The Liberty Korea Party elected its former presidential candidate Hong Joon-pyo as the new head of the main opposition party in Monday’s national convention. With Hong taking the helm of the embattled party, which has 107 seats in the National Assembly, it filled its leadership vacuum in 54 days. In fact, the party was sharply split over the removal of former President Park Geun-hye last December, which led to a steep decline in the standing of conservative forces in Korean politics.

In an acceptance speech after his victory, Hong blamed deep-rooted complacency for the collapse of the party, which actually can be given a lot of credit for the rags-to-riches industrialization of the nation. Hong promised to regain public trust by drastically reforming the party. But the party faces some of the biggest challenges in its long history. Its current approval rating of seven percent is even lower than the splinter opposition Bareun Party’s nine percent, according to a recent Gallup Korea poll.

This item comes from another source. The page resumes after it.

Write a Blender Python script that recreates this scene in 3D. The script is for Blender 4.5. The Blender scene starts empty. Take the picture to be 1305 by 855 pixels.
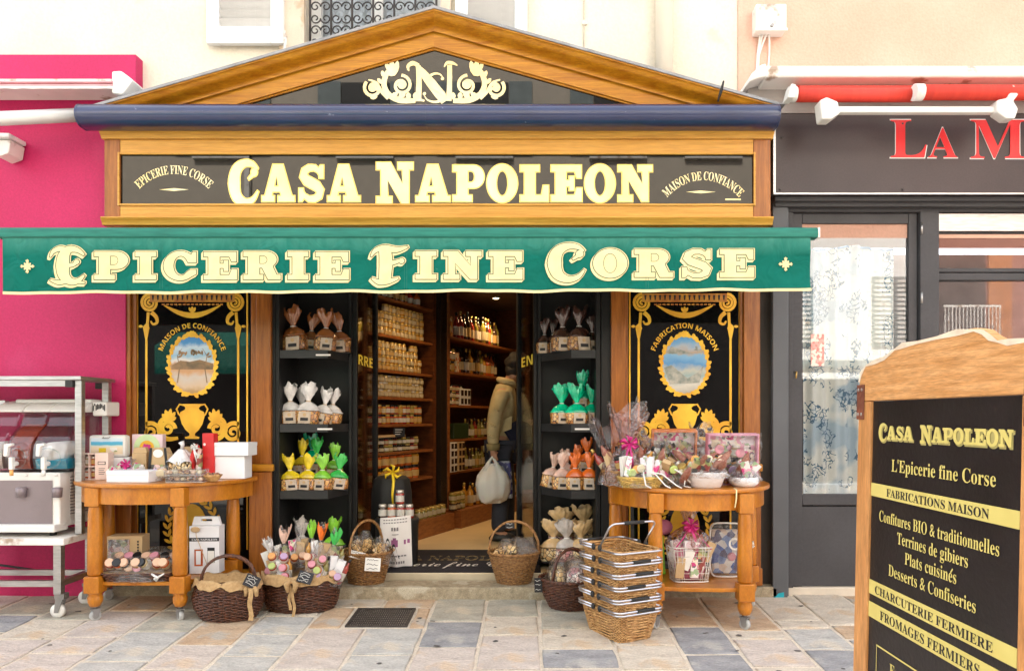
import bpy, bmesh, math, random
from mathutils import Vector, Matrix, noise
from mathutils.geometry import tessellate_polygon
PI = math.pi
sin, cos, rad = math.sin, math.cos, math.radians
S = bpy.context.scene
COL = S.collection

# ------------------------------------------------------------------ camera, sky, sun, exposure
cd = bpy.data.cameras.new('camera')
cam = bpy.data.objects.new('camera', cd); COL.objects.link(cam)
cam.location = (0, -5, 1.2); cam.rotation_euler = (PI/2, 0, 0)
cd.sensor_width = 36; cd.lens = 942/1305*36
cd.shift_x = (652.5-672)/1305; cd.shift_y = (530-427.5)/1305
cd.clip_start = .05; cd.clip_end = 2000
S.camera = cam
W = bpy.data.worlds.new("World"); S.world = W; W.use_nodes = True
wn = W.node_tree
sky = wn.nodes.new('ShaderNodeTexSky'); sky.sky_type = 'NISHITA'; sky.sun_disc = False
sky.sun_elevation = rad(50); sky.sun_rotation = rad(-12)
sky.air_density = 1.0; sky.dust_density = 3.0; sky.ozone_density = .6
hs = wn.nodes.new('ShaderNodeHueSaturation'); hs.inputs['Saturation'].default_value = .25   # thin high cloud: a paler sky
wn.links.new(sky.outputs[0], hs.inputs['Color']); wn.links.new(hs.outputs[0], wn.nodes['Background'].inputs[0])
wn.nodes['Background'].inputs[1].default_value = .14
sl = bpy.data.lights.new('sun', 'SUN'); sl.energy = 4.0; sl.angle = rad(.6); sl.color = (1, .93, .82)
sun = bpy.data.objects.new('sun', sl); COL.objects.link(sun); sun.location = (-2, 8, 14)
sd = Vector((-sin(rad(12))*cos(rad(50)), cos(rad(12))*cos(rad(50)), sin(rad(50))))   # behind the shop: its front stands in open shade
sun.rotation_euler = sd.to_track_quat('Z', 'Y').to_euler()
S.view_settings.view_transform = 'Standard'; S.view_settings.look = 'None'
S.view_settings.gamma = 1; S.view_settings.exposure = 2.5
S.render.film_transparent = False
S.cycles.max_bounces = 8; S.cycles.transparent_max_bounces = 16
S.cycles.use_denoising = True

# ------------------------------------------------------------------ measuring: a point of the photograph on the plane at depth Y
def PX(px, Y): return (px-672)*(Y+5)/942
def PZ(py, Y): return 1.2-(py-530)*(Y+5)/942
def gz(Y): return .048*max(Y, -5) if Y < 0 else 0
def GY(py): q = py-530; return (1130.4-5*q)/(q+45.2)

# ------------------------------------------------------------------ materials
MT = {}
def pm(name, c, r=.5, m=0, var=.12, vs=6, bump=.1, bs=80, st=(1, 1, 1), c2=None, coat=0, spec=.5, coat_r=.1, det=5, dirt=None, grain=None):
    if name in MT: return MT[name]
    mt = bpy.data.materials.new(name); mt.use_nodes = True
    n = mt.node_tree; b = n.nodes['Principled BSDF']; L = n.links.new
    tc = n.nodes.new('ShaderNodeTexCoord'); mp = n.nodes.new('ShaderNodeMapping'); mp.inputs['Scale'].default_value = st
    L(tc.outputs['Object'], mp.inputs[0])
    nz = n.nodes.new('ShaderNodeTexNoise'); nz.inputs['Scale'].default_value = vs; nz.inputs['Detail'].default_value = det
    L(mp.outputs[0], nz.inputs[0])
    rp = n.nodes.new('ShaderNodeValToRGB')
    lo = c2 if c2 else tuple(x*(1-var) for x in c); hi = c if c2 else tuple(min(1, x*(1+var)) for x in c)
    rp.color_ramp.elements[0].position = .33; rp.color_ramp.elements[0].color = (*lo, 1)
    rp.color_ramp.elements[1].position = .67; rp.color_ramp.elements[1].color = (*hi, 1)
    L(nz.outputs[0], rp.inputs[0]); src = rp.outputs[0]
    if dirt:                                   # (colour, scale, threshold)
        n2 = n.nodes.new('ShaderNodeTexNoise'); n2.inputs['Scale'].default_value = dirt[1]; n2.inputs['Detail'].default_value = 8
        L(tc.outputs['Object'], n2.inputs[0])
        r2 = n.nodes.new('ShaderNodeValToRGB'); r2.color_ramp.elements[0].position = dirt[2]; r2.color_ramp.elements[1].position = dirt[2]+.08
        L(n2.outputs[0], r2.inputs[0])
        mx = n.nodes.new('ShaderNodeMix'); mx.data_type = 'RGBA'
        L(r2.outputs[0], mx.inputs[0]); L(src, mx.inputs[6]); mx.inputs[7].default_value = (*dirt[0], 1); src = mx.outputs[2]
    if grain:                                  # (scale, amount): fine speckle or fibre over the colour
        n3 = n.nodes.new('ShaderNodeTexNoise'); n3.inputs['Scale'].default_value = grain[0]; n3.inputs['Detail'].default_value = 3; n3.inputs['Roughness'].default_value = .7; L(mp.outputs[0], n3.inputs[0])
        r3 = n.nodes.new('ShaderNodeMapRange'); r3.inputs[1].default_value = .3; r3.inputs[2].default_value = .7; r3.inputs[3].default_value = 1-grain[1]; r3.inputs[4].default_value = 1+grain[1]; L(n3.outputs[0], r3.inputs[0])
        vm = n.nodes.new('ShaderNodeVectorMath'); vm.operation = 'SCALE'; L(src, vm.inputs[0]); L(r3.outputs[0], vm.inputs['Scale']); src = vm.outputs[0]
    L(src, b.inputs['Base Color'])
    b.inputs['Roughness'].default_value = r; b.inputs['Metallic'].default_value = m
    b.inputs['Specular IOR Level'].default_value = spec
    if coat: b.inputs['Coat Weight'].default_value = coat; b.inputs['Coat Roughness'].default_value = coat_r
    if bump:
        nb = n.nodes.new('ShaderNodeTexNoise'); nb.inputs['Scale'].default_value = bs; nb.inputs['Detail'].default_value = 4
        L(mp.outputs[0], nb.inputs[0])
        bp = n.nodes.new('ShaderNodeBump'); bp.inputs['Strength'].default_value = bump; bp.inputs['Distance'].default_value = .01
        L(nb.outputs[0], bp.inputs['Height']); L(bp.outputs[0], b.inputs['Normal'])
    MT[name] = mt; return mt
def glassy(name, tint, fac, rough=.02, body=None, bump=0, bs=30):
    """mirror-like share fac over a see-through (body None) or opaque body"""
    mt = bpy.data.materials.new(name); mt.use_nodes = True; n = mt.node_tree; L = n.links.new
    n.nodes.remove(n.nodes['Principled BSDF']); out = n.nodes['Material Output']
    g = n.nodes.new('ShaderNodeBsdfGlossy'); g.inputs['Roughness'].default_value = rough
    if body is None:
        t = n.nodes.new('ShaderNodeBsdfTransparent')
    else:
        t = n.nodes.new('ShaderNodeBsdfDiffuse')
    t.inputs[0].default_value = (*(tint if body is None else body), 1)
    lw = n.nodes.new('ShaderNodeLayerWeight'); lw.inputs[0].default_value = .35
    mm = n.nodes.new('ShaderNodeMath'); mm.operation = 'MULTIPLY_ADD'; mm.inputs[1].default_value = .45; mm.inputs[2].default_value = fac; mm.use_clamp = True
    L(lw.outputs['Fresnel'], mm.inputs[0])
    x = n.nodes.new('ShaderNodeMixShader'); L(mm.outputs[0], x.inputs[0]); L(t.outputs[0], x.inputs[1]); L(g.outputs[0], x.inputs[2]); L(x.outputs[0], out.inputs[0])
    if bump:
        nb = n.nodes.new('ShaderNodeTexNoise'); nb.inputs['Scale'].default_value = bs; nb.inputs['Distortion'].default_value = 1.5
        tc = n.nodes.new('ShaderNodeTexCoord'); L(tc.outputs['Object'], nb.inputs[0])
        bp = n.nodes.new('ShaderNodeBump'); bp.inputs['Strength'].default_value = bump; bp.inputs['Distance'].default_value = .02
        L(nb.outputs[0], bp.inputs['Height']); L(bp.outputs[0], g.inputs['Normal']); L(bp.outputs[0], lw.inputs['Normal'])
    MT[name] = mt; return mt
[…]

Chairman Hong is partly accountable for the abysmal fall of the former ruling party. In the run-up to a primary to pick the party’s presidential candiate, he degraded the integrity of the party with remarks that sparked a public outcry for disgracefulness. Now Hong must pay special heed to widespread public criticism that he must change the way he acts and speaks as head of a political party.

Hong faces three major challenges. He should be able to criticize the liberal Moon Jae-in government if it makes mistakes, revitalize his moribund party by reforming some negative traits — it likes power but doesn’t show much of a will to reinvent itself when the need arises — and rally conservative voters to reestablish the genuine values of a new conservatism in this country.

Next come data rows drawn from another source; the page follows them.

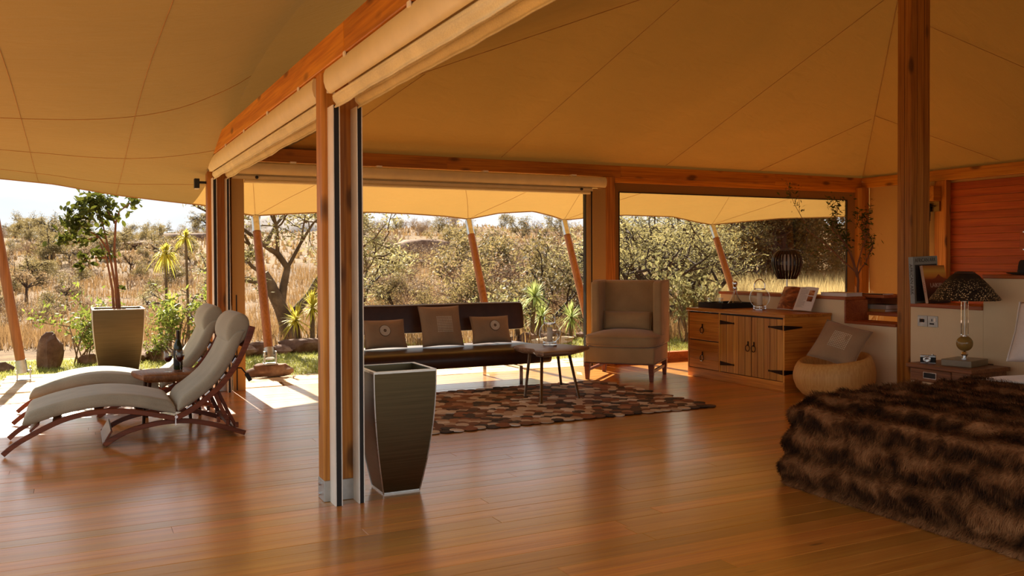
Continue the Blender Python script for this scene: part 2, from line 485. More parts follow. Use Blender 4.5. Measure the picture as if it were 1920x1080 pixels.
# ---- timber posts and beams
def timber_post(label, x0, x1, y0, y1, z1, tracks=None, plate=True, group=None):
    t = thing('timber_post', label, 'post', ((x0 + x1) / 2, (y0 + y1) / 2, 0), group=group)
    zb = 0.115 if plate else 0.0
    part('post', MB().box((x0, y0, zb), (x1, y1, z1)), M['post'], t, bevel=0.006)
    if plate:
        part('base_plate', MB().box((x0 - 0.003, y0 - 0.004, 0), (x1 + 0.003, y1 + 0.004, zb + 0.004)), M['galv'], t, bevel=0.003)
        for zz in (0.032, 0.088):
            b = MB().tube([(x0 - 0.003, (y0 + y1) / 2 + 0.012, zz), (x0 - 0.016, (y0 + y1) / 2 + 0.012, zz)], 0.009, 6)
            part('bolt', b, M['chrome'], t)
    for (tx0, tx1) in tracks or []:
        yt0 = y0 - 0.115
        tr = part('track', MB().box((tx0, yt0, 0), (tx0 + 0.006, y0 - 0.001, z1 - 0.2)).box((tx1 - 0.005, yt0, 0), (tx1, y0 - 0.001, z1 - 0.2)).box((tx0 + 0.006, y0 - 0.03, 0), (tx1 - 0.005, y0 - 0.001, z1 - 0.2)), M['track'], t, label='cream painted blind track with a black slot')
        part('slot_brush', MB().box((tx0 + 0.007, yt0 + 0.003, 0.001), (tx1 - 0.006, y0 - 0.032, z1 - 0.2)), M['black'], tr)
    return t
NEARPOST = timber_post('nearest timber post with twin blind tracks beside the tall square planter', 1.24, 1.462, 4.87, 4.998, 2.40, tracks=((1.272, 1.312), (1.404, 1.438)))
timber_post('timber corner post with twin blind tracks behind the loungers', 1.235, 1.46, 9.52, 9.66, 2.40, tracks=((1.272, 1.312), (1.404, 1.438)))
timber_post('timber post behind the wing armchair between opening and picture window', 6.03, 6.205, 9.53, 9.68, 2.40, plate=False)
t = timber_post('timber corner post behind the potted ficus at the room corner', 10.49, 10.66, 9.46, 9.68, 2.40, plate=False)
t = timber_post('tall timber post rising to the tent peak behind the books', 7.05, 7.312, 5.775, 5.93, 4.74, plate=False)
part('post_seam', MB().box((7.13, 5.7735, 0.0), (7.134, 5.7755, 4.7)).box((7.225, 5.7735, 0), (7.229, 5.7755, 4.7)).box((7.0485, 5.845, 0), (7.0505, 5.849, 4.7)), plain('glue_line', srgb(80, 34, 14), 0.7), t)
timber_post('timber post of the left wall out of sight nearer the camera', 1.24, 1.462, 0.05, 0.178, 2.40)

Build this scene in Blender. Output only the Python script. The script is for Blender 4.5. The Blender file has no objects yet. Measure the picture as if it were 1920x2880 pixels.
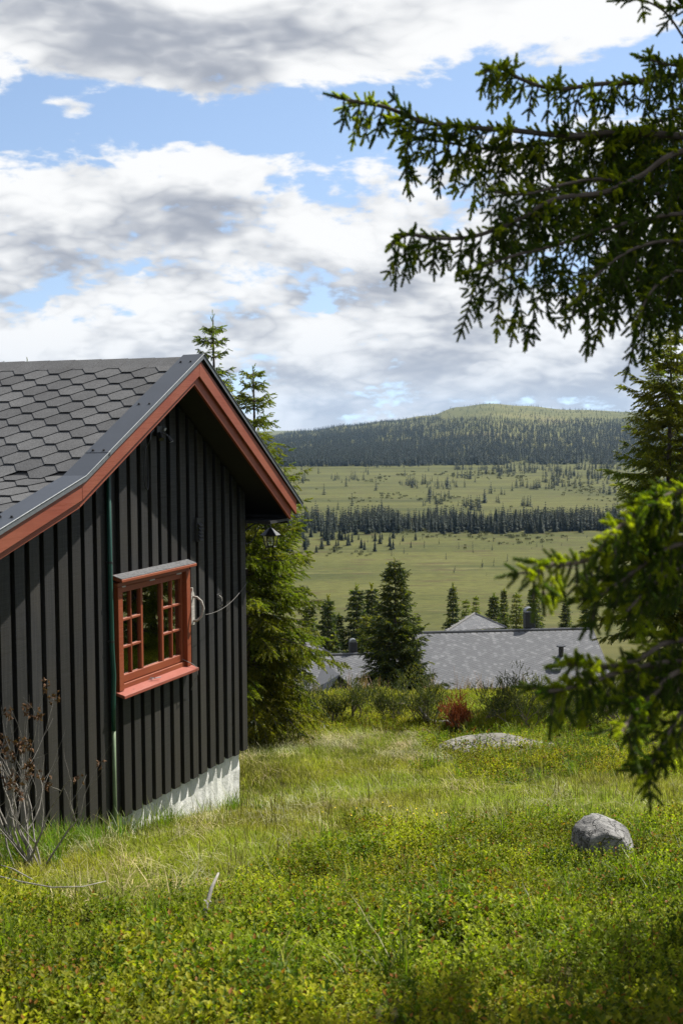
import bpy, bmesh, math, random
import numpy as np
from mathutils import Vector, Matrix, Euler, Quaternion

random.seed(7)
rng = np.random.default_rng(11)
scene = bpy.context.scene
COL = scene.collection
RAD = math.radians

# ---------------------------------------------------------------- camera
EYE = 3.6                       # z = 0 is the lower end of the cabin's wall boards
PITCH, ROLL, FPX = RAD(4.18), RAD(0.3), 3490.0
cam_data = bpy.data.cameras.new('camera')
cam_data.sensor_fit = 'VERTICAL'
cam_data.sensor_height = 36.0
cam_data.sensor_width = 24.0
cam_data.lens = FPX / 2880.0 * 36.0
cam_data.clip_start = 0.05
cam_data.clip_end = 30000
cam_data.dof.use_dof = True
cam_data.dof.focus_distance = 13.0
cam_data.dof.aperture_fstop = 5.0
cam = bpy.data.objects.new('camera', cam_data)
COL.objects.link(cam)
fw = Vector((0, math.cos(PITCH), -math.sin(PITCH)))
r0 = Vector((1, 0, 0))
u0 = r0.cross(fw)
CR = r0 * math.cos(ROLL) - u0 * math.sin(ROLL)
CU = u0 * math.cos(ROLL) + r0 * math.sin(ROLL)
CF = fw
M = Matrix((CR, CU, -CF)).transposed().to_4x4()
M.translation = Vector((0, 0, EYE))
cam.matrix_world = M
scene.camera = cam

# ---------------------------------------------------------------- sun, sky, exposure
SUN_EL, SUN_AZ = RAD(51.5), RAD(51.0)      # azimuth measured clockwise from +Y (the view direction)
sun_vec = Vector((math.sin(SUN_AZ) * math.cos(SUN_EL), math.cos(SUN_AZ) * math.cos(SUN_EL), math.sin(SUN_EL)))
sun_data = bpy.data.lights.new('sun', 'SUN')
sun_data.energy = 5.0
sun_data.angle = RAD(0.53)
sun_data.color = (1.0, 0.95, 0.86)
sun = bpy.data.objects.new('sun', sun_data)
sun.rotation_euler = (-sun_vec).to_track_quat('-Z', 'Y').to_euler()
COL.objects.link(sun)


class NT:
    """small helper to write node expressions"""
    def __init__(self, tree):
        self.t = tree
        self.n = tree.nodes
        self.l = tree.links

    def node(self, typ, **kw):
        nd = self.n.new(typ)
        for k, v in kw.items():
            setattr(nd, k, v)
        return nd

    def put(self, sock, v):
        if v is None:
            return
        if isinstance(v, bpy.types.NodeSocket):
            self.l.new(v, sock)
        else:
            if hasattr(sock, 'default_value'):
                dv = sock.default_value
                if hasattr(dv, '__len__') and not isinstance(v, str) and hasattr(v, '__len__') and len(dv) == 4 and len(v) == 3:
                    v = (*v, 1.0)
                sock.default_value = v

    def m(self, op, a, b=None, c=None, clamp=False):
        nd = self.node('ShaderNodeMath', operation=op, use_clamp=clamp)
        self.put(nd.inputs[0], a)
        self.put(nd.inputs[1], b)
        self.put(nd.inputs[2], c)
        return nd.outputs[0]

    def vm(self, op, a, b=None, scale=None):
        nd = self.node('ShaderNodeVectorMath', operation=op)
        self.put(nd.inputs[0], a)
        self.put(nd.inputs[1], b)
        if scale is not None:
            self.put(nd.inputs['Scale'], scale)
        return nd.outputs['Value'] if op in ('DOT_PRODUCT', 'LENGTH') else nd.outputs['Vector']

    def noise(self, vec, scale, detail=4, rough=0.55, dist=0.0, dim='3D', lac=2.0):
        nd = self.node('ShaderNodeTexNoise', noise_dimensions=dim)
        self.put(nd.inputs['Vector'], vec)
        nd.inputs['Scale'].default_value = scale
        nd.inputs['Detail'].default_value = detail
        nd.inputs['Roughness'].default_value = rough
        nd.inputs['Distortion'].default_value = dist
        nd.inputs['Lacunarity'].default_value = lac
        return nd.outputs['Fac']

    def ss(self, v, a, b, lo=0.0, hi=1.0, typ='SMOOTHSTEP'):
        nd = self.node('ShaderNodeMapRange', interpolation_type=typ)
        self.put(nd.inputs[0], v)
        for i, x in enumerate((a, b, lo, hi)):
            self.put(nd.inputs[i + 1], x)
        return nd.outputs[0]

    def mix(self, f, a, b, blend='MIX'):
        nd = self.node('ShaderNodeMix', data_type='RGBA', blend_type=blend)
        self.put(nd.inputs[0], f)
        self.put(nd.inputs[6], a)
        self.put(nd.inputs[7], b)
        return nd.outputs[2]

    def comb(self, x, y, z):
        nd = self.node('ShaderNodeCombineXYZ')
        for i, v in enumerate((x, y, z)):
            self.put(nd.inputs[i], v)
        return nd.outputs[0]

    def sep(self, v):
        nd = self.node('ShaderNodeSeparateXYZ')
        self.put(nd.inputs[0], v)
        return nd.outputs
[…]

Hong expressed determination to attack the ruling Democratic Party if it goes off track, while cooperating with it when the need arises. That’s a reasonable approach in a democracy. We hope that an upcoming final trial at the Supreme Court that Hong awaits involving a case of misusing political funds will not serve as an obstacle to rightful criticism of the government when it is justified. With regard to the resuscitation of the party, Hong must somehow deal with the pro-Park Geun-hye group, so culpable for the party’s shameful collapse, but should not take advantage of it to create another faction loyal to him. Finally, in order to reinvent the party and a new form of conservatism, he must immediately kick off a grand debate while not abandoning the traditional values of conservatism, which prioritize national security and economic growth.